I am a multi-disciplinary artist. I make paintings of many kinds, objects/assemblages, photos and videos.

The variety of painting types happen in my studio. But in parallel I paint “en plein air”. I’ve done this for over 30 years. I make these small paintings in an observational (mimetic/imitative) style; or, I may depart from that by using my own colours and figuration, and by letting the brushstrokes communicate.

I also paint larger format paintings from photos informed by environmental concerns.

I also make abstract paintings that have a broad range of marks and colours. They are made using various mark-making techniques.
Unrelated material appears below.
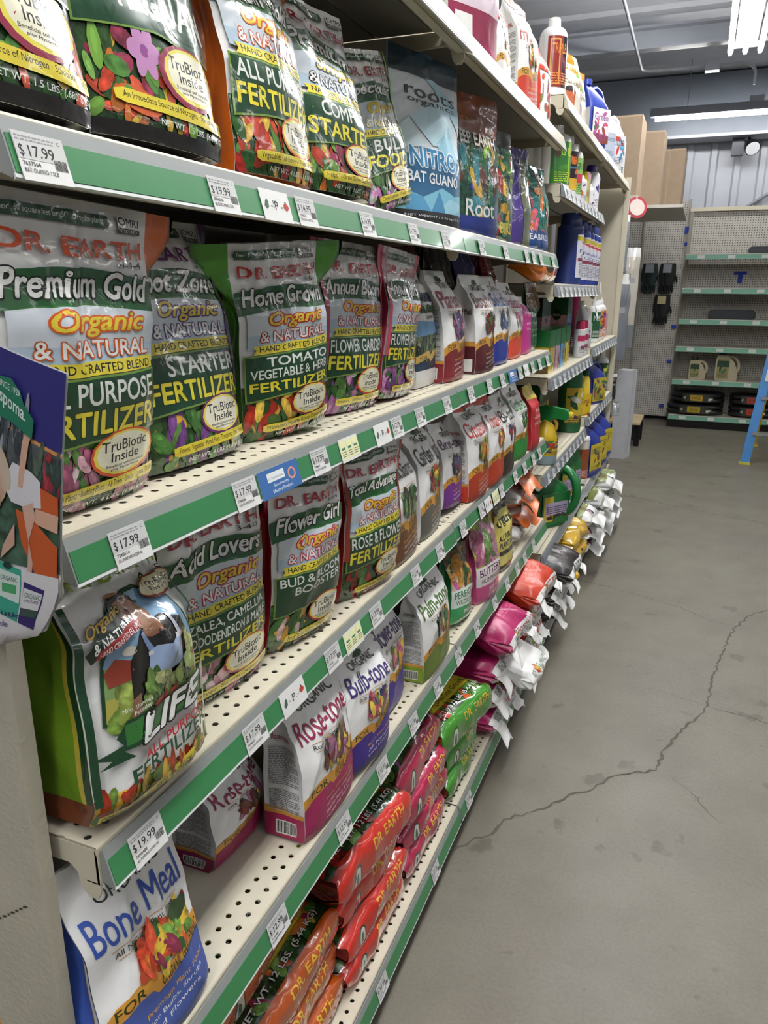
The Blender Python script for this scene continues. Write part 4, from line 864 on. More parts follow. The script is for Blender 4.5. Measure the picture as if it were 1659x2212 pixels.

In these I am mindful of my view visual art is a unique place for meaning derived without referents to the understood.

I also make pictures where I both paint areas or marks, and affix objects to wooden panels (and paint on them, too). These are often done outdoors, letting my intuition be informed by the environment which is most often where I collected the object(s) and/or the support, from.

My photography and video practice consists of recordings of situations or environments where I will have added/subtracted something or caused something to happen or change.

I was a sculpture major in art school, and I have always collected things mainly “junk”. Generally I assemble object-based works with these found materials. My “rule of two” is a starting point – limiting them to two objects. Or, start from a first-sight impulse. A goal can be indecipherability notwithstanding the work consists of recognizable things.

I want the viewer to be “face to face with reality itself”- a notion of sculptors like Richard Tuttle (American b. 1941); or, I try to cause parts of them to deny what they actually are.